# [Source material]
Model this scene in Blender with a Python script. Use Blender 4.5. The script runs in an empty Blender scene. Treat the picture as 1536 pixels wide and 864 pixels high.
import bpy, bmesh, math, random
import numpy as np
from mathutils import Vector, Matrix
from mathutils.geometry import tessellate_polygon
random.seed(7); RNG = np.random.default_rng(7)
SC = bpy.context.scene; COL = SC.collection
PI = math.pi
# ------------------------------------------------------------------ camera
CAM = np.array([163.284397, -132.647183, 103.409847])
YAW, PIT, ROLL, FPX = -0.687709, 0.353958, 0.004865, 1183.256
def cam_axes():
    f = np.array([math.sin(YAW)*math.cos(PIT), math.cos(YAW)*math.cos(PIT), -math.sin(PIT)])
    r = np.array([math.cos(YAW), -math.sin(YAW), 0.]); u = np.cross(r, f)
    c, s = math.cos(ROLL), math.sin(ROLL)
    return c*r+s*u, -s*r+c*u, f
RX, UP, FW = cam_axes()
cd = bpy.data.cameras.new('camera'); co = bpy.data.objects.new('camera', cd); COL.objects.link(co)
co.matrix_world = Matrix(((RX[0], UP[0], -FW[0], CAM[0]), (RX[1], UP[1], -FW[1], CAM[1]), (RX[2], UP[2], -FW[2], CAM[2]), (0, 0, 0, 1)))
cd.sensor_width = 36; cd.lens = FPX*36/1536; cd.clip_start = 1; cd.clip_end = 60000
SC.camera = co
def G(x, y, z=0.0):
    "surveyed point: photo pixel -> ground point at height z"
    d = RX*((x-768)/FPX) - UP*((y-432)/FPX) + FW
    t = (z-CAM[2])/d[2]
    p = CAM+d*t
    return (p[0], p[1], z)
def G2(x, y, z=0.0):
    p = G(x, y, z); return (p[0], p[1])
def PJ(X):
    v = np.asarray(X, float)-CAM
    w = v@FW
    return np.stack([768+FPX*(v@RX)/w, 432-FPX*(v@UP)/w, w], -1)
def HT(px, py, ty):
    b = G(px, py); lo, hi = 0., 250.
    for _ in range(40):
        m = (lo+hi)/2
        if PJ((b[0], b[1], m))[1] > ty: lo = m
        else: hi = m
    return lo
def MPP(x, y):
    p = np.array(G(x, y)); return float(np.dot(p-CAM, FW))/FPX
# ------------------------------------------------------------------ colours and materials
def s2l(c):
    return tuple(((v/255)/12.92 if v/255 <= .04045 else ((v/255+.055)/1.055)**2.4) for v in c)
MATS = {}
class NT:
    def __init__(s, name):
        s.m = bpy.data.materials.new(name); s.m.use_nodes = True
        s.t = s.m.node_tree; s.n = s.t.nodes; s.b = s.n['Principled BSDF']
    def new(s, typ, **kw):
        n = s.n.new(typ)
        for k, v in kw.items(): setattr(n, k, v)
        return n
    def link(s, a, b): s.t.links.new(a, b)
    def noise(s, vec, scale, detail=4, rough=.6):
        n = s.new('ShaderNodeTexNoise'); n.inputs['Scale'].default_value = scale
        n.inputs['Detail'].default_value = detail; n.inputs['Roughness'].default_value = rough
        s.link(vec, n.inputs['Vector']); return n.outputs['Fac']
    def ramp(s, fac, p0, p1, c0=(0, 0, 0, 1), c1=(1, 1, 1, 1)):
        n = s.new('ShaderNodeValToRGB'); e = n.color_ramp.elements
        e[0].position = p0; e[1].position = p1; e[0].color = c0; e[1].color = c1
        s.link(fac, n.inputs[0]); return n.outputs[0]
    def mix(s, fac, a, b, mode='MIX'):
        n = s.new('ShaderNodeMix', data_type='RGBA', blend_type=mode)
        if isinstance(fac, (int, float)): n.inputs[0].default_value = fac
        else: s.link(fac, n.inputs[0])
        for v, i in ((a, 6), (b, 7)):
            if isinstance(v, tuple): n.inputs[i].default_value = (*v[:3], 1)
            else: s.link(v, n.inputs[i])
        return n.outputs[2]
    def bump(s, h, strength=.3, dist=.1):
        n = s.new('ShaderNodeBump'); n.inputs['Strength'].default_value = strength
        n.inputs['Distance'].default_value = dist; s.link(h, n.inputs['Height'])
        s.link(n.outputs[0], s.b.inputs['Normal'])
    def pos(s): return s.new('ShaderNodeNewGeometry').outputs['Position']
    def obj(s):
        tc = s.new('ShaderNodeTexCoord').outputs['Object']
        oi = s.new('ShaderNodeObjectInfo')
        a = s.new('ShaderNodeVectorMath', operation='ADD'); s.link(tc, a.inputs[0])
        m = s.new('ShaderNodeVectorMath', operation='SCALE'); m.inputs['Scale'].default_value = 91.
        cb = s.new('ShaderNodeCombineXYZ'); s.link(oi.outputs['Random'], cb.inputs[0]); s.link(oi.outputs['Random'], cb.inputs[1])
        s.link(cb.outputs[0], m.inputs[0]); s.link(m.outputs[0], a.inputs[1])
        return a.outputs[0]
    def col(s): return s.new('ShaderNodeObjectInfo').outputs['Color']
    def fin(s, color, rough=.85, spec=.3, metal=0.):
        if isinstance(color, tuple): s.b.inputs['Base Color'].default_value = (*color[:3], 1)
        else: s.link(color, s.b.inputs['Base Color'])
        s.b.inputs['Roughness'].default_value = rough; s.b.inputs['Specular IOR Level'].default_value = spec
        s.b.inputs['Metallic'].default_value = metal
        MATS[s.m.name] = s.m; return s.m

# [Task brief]
Would you give the material above again, complete and exact?

# [Expected output]
Model this scene in Blender with a Python script. Use Blender 4.5. The script runs in an empty Blender scene. Treat the picture as 1536 pixels wide and 864 pixels high.
import bpy, bmesh, math, random
import numpy as np
from mathutils import Vector, Matrix
from mathutils.geometry import tessellate_polygon
random.seed(7); RNG = np.random.default_rng(7)
SC = bpy.context.scene; COL = SC.collection
PI = math.pi
# ------------------------------------------------------------------ camera
CAM = np.array([163.284397, -132.647183, 103.409847])
YAW, PIT, ROLL, FPX = -0.687709, 0.353958, 0.004865, 1183.256
def cam_axes():
    f = np.array([math.sin(YAW)*math.cos(PIT), math.cos(YAW)*math.cos(PIT), -math.sin(PIT)])
    r = np.array([math.cos(YAW), -math.sin(YAW), 0.]); u = np.cross(r, f)
    c, s = math.cos(ROLL), math.sin(ROLL)
    return c*r+s*u, -s*r+c*u, f
RX, UP, FW = cam_axes()
cd = bpy.data.cameras.new('camera'); co = bpy.data.objects.new('camera', cd); COL.objects.link(co)
co.matrix_world = Matrix(((RX[0], UP[0], -FW[0], CAM[0]), (RX[1], UP[1], -FW[1], CAM[1]), (RX[2], UP[2], -FW[2], CAM[2]), (0, 0, 0, 1)))
cd.sensor_width = 36; cd.lens = FPX*36/1536; cd.clip_start = 1; cd.clip_end = 60000
SC.camera = co
def G(x, y, z=0.0):
    "surveyed point: photo pixel -> ground point at height z"
    d = RX*((x-768)/FPX) - UP*((y-432)/FPX) + FW
    t = (z-CAM[2])/d[2]
    p = CAM+d*t
    return (p[0], p[1], z)
def G2(x, y, z=0.0):
    p = G(x, y, z); return (p[0], p[1])
def PJ(X):
    v = np.asarray(X, float)-CAM
    w = v@FW
    return np.stack([768+FPX*(v@RX)/w, 432-FPX*(v@UP)/w, w], -1)
def HT(px, py, ty):
    b = G(px, py); lo, hi = 0., 250.
    for _ in range(40):
        m = (lo+hi)/2
        if PJ((b[0], b[1], m))[1] > ty: lo = m
        else: hi = m
    return lo
def MPP(x, y):
    p = np.array(G(x, y)); return float(np.dot(p-CAM, FW))/FPX
# ------------------------------------------------------------------ colours and materials
def s2l(c):
    return tuple(((v/255)/12.92 if v/255 <= .04045 else ((v/255+.055)/1.055)**2.4) for v in c)
MATS = {}
class NT:
    def __init__(s, name):
        s.m = bpy.data.materials.new(name); s.m.use_nodes = True
        s.t = s.m.node_tree; s.n = s.t.nodes; s.b = s.n['Principled BSDF']
    def new(s, typ, **kw):
        n = s.n.new(typ)
        for k, v in kw.items(): setattr(n, k, v)
        return n
    def link(s, a, b): s.t.links.new(a, b)
    def noise(s, vec, scale, detail=4, rough=.6):
        n = s.new('ShaderNodeTexNoise'); n.inputs['Scale'].default_value = scale
        n.inputs['Detail'].default_value = detail; n.inputs['Roughness'].default_value = rough
        s.link(vec, n.inputs['Vector']); return n.outputs['Fac']
    def ramp(s, fac, p0, p1, c0=(0, 0, 0, 1), c1=(1, 1, 1, 1)):
        n = s.new('ShaderNodeValToRGB'); e = n.color_ramp.elements
        e[0].position = p0; e[1].position = p1; e[0].color = c0; e[1].color = c1
        s.link(fac, n.inputs[0]); return n.outputs[0]
    def mix(s, fac, a, b, mode='MIX'):
        n = s.new('ShaderNodeMix', data_type='RGBA', blend_type=mode)
        if isinstance(fac, (int, float)): n.inputs[0].default_value = fac
        else: s.link(fac, n.inputs[0])
        for v, i in ((a, 6), (b, 7)):
            if isinstance(v, tuple): n.inputs[i].default_value = (*v[:3], 1)
            else: s.link(v, n.inputs[i])
        return n.outputs[2]
    def bump(s, h, strength=.3, dist=.1):
        n = s.new('ShaderNodeBump'); n.inputs['Strength'].default_value = strength
        n.inputs['Distance'].default_value = dist; s.link(h, n.inputs['Height'])
        s.link(n.outputs[0], s.b.inputs['Normal'])
    def pos(s): return s.new('ShaderNodeNewGeometry').outputs['Position']
    def obj(s):
        tc = s.new('ShaderNodeTexCoord').outputs['Object']
        oi = s.new('ShaderNodeObjectInfo')
        a = s.new('ShaderNodeVectorMath', operation='ADD'); s.link(tc, a.inputs[0])
        m = s.new('ShaderNodeVectorMath', operation='SCALE'); m.inputs['Scale'].default_value = 91.
        cb = s.new('ShaderNodeCombineXYZ'); s.link(oi.outputs['Random'], cb.inputs[0]); s.link(oi.outputs['Random'], cb.inputs[1])
        s.link(cb.outputs[0], m.inputs[0]); s.link(m.outputs[0], a.inputs[1])
        return a.outputs[0]
    def col(s): return s.new('ShaderNodeObjectInfo').outputs['Color']
    def fin(s, color, rough=.85, spec=.3, metal=0.):
        if isinstance(color, tuple): s.b.inputs['Base Color'].default_value = (*color[:3], 1)
        else: s.link(color, s.b.inputs['Base Color'])
        s.b.inputs['Roughness'].default_value = rough; s.b.inputs['Specular IOR Level'].default_value = spec
        s.b.inputs['Metallic'].default_value = metal
        MATS[s.m.name] = s.m; return s.m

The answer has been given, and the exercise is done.